Connoisseurs of this stuff who anticipate another solidarity snoozeathon from first-time director Ana Lily Amirpour should be warned that within the first 15 minutes we’re introduced to a motley bunch of ‘hos, junkies and thieves and witness a pimp receiving a vigorous blow-job. And that’s before the enigmatic lady vampire starts feasting. Needless to say, although A Girl Walks Home Alone at Night is set in the fictional Iranian Bad City, where everyone speaks Farsi, it was actually shot in Bakersfield, California, with an ex-pat cast.
Not unlike Frank Miller’s rather more stylised Sin City, Bad City’s ne’er-do-well denizens lead sleazy lives that occasionally intersect. Rebellious, bequiffed, drug-dealing yoof Arash (Marandi) drives a vintage Ford Thunderbird and seems to have modelled himself on James Dean. He lives with his junkie father Hossein (Manesh), who’s heavily in debt to fearsome, tattooed pimp Saeed (Rains) and is a regular customer of his solitary, aging prostitute (Marnò). Then there’s the mysterious unnamed girl (Vand), who stalks the streets on her skateboard and is swiftly revealed to be a vampire (though the term is never used). She and Arash occasionally cross paths, but the meet-cute, as it would be termed if this were a romcom, occurs when pilled-up Arash staggers home from a party dressed as Dracula, complete with plastic pointy teeth.

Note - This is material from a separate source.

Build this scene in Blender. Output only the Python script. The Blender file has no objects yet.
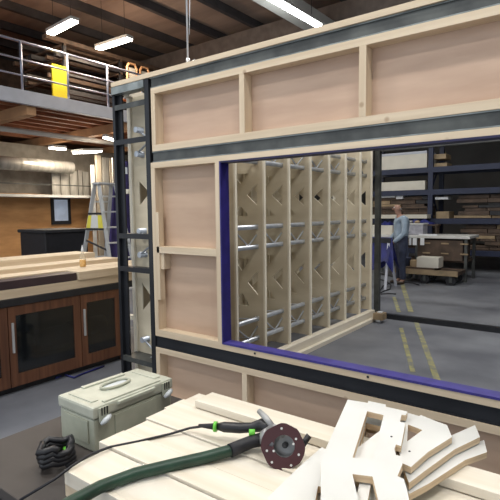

Amirpour’s influences are primarily US indie ones, notably Jim Jarumsch and David Lynch. She conjures up a magpie pop culture patchwork, taking in spaghetti westerns and ’80s music, and is clearly more interested in mood and tone than plot. That may come as something of a disappointment to those hoping for a feast of bloodsucking with an exotic twist. Indeed, it’s all rather achingly hipster cool, which gets a bit wearing when the gossamer-thin story fizzles out and the characters resort to meaningful silences. But the film benefits from striking monochrome cinematography and a suitably dreamlike depopulated industrial setting, where fields of oil pumps pound away symbolically. Sheila Vand, who had a small but significant role in Argo, gives great Jean Seberg-esque vampire, her chador billowing behind her like a Victorian gentleman’s cloak as she skateboards through the night. A special mention must also go to the film’s cat wrangler, who coaxes a remarkably relaxed performance from Vand and Marandi’s feline co-star, especially during the final scene.